The Stellantis group sent home workers at its Pomigliano d’Arco plant near Naples on Tuesday afternoon because it was too hot to work.

The international car manufacturer decided to release workers on the Panda production line from 4pm local time.

On Monday, workers on the same production line stopped working spontaneously after rising temperatures made it impossible for them to carry out their tasks.

Electricity consumption reached a new 2023 record on Tuesday afternoon as people turned on fans and ramped up the air conditioning to cope, grid operator Terna has said.

While hot weather and heat are expected in Europe at this time of year, and the continent has endured very hot summers in the past two decades, this year is concerning scientists far more.

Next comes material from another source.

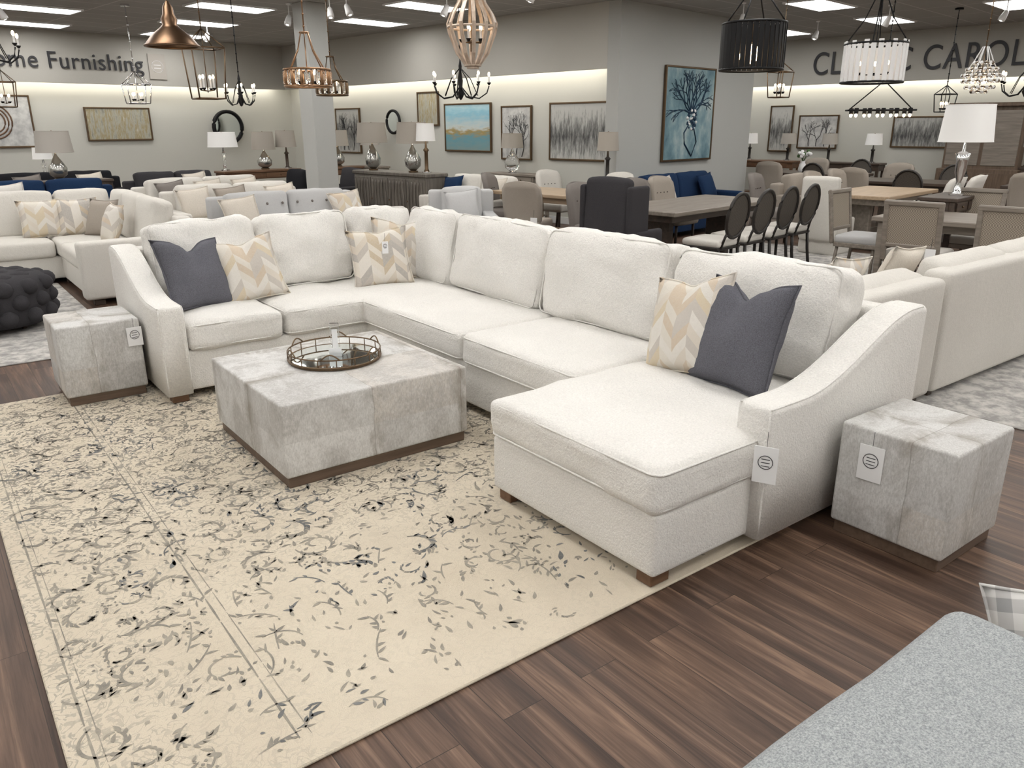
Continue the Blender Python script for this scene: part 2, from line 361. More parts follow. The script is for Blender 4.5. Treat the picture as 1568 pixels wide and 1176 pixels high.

“It’s the intensity and duration that’s really quite concerning,” an expert from the ARC Centre of Excellence for Climate Extremes in Canberra says about the hot weather. “This is definitely not the worst to come, it’s probably only a taste of it to be precise." (Photo: ANSA)

“These places have been absolutely obliterated by hot air, and not just hot air or hot weather, but the kind [that] hangs around for weeks at a time,” Associate Professor Sarah Perkins-Kirkpatrick, a senior lecturer at UNSW Canberra, and a chief investigator on the ARC Centre of Excellence for Climate Extremes, told Australian news outlet, The New Daily.

“It’s the intensity and duration that’s really quite concerning.”

“This is definitely not the worst to come, it’s probably only a taste of it to be precise,” she said.

Overnight minimum temperatures were also expected to reach new highs, the World Meteorological Organisation  said, creating the risk of increased cases of heart attacks and deaths.

“Whilst most of the attention focuses on daytime maximum temperatures, it is the overnight temperatures which have the biggest health risks, especially for vulnerable populations,” it said.

Two wildfires have swept uncontrolled through forestland and towns northwest of Athens for a second day, forcing more residents to flee their homes as authorities fight to stop the flames reaching an area with oil refineries.

One of the fire fronts on Tuesday stretched more than eight kilometres, according to witnesses and officials, burning homes and cars around the area of Mandra, west of the capital, which was blanketed by dense smoke.

“We are living a nightmare,” Mandra mayor Christos Stathis told Open TV.

“Houses and properties are on fire.”

A blaze raged uncontrolled and burned forest in the area of Dervenochoria about 30 kilometres north of Athens, a fire service official said on Tuesday.

Another fire weakened on Tuesday, having first broke out on Monday in the village of Kouvaras, about 27km southeast of the Greek capital.

Fanned by shifting winds, that fire had quickly spread to the coastal towns of Anavyssos, Lagonisi and Saronida, forcing people to flee their homes.

However, 230 firefighters assisted by 76 fire engines and five helicopters were still operating at different spots in the area, a Greek fire service official said on Tuesday.

A mayor told Greek television more than 2800 hectares of land was reduced to ashes along a coast where many Athenians have holiday homes.

Greece still has memories of a wildfire disaster in 2018, when a blaze killed 101 people in the seaside town of Mati, east of Athens.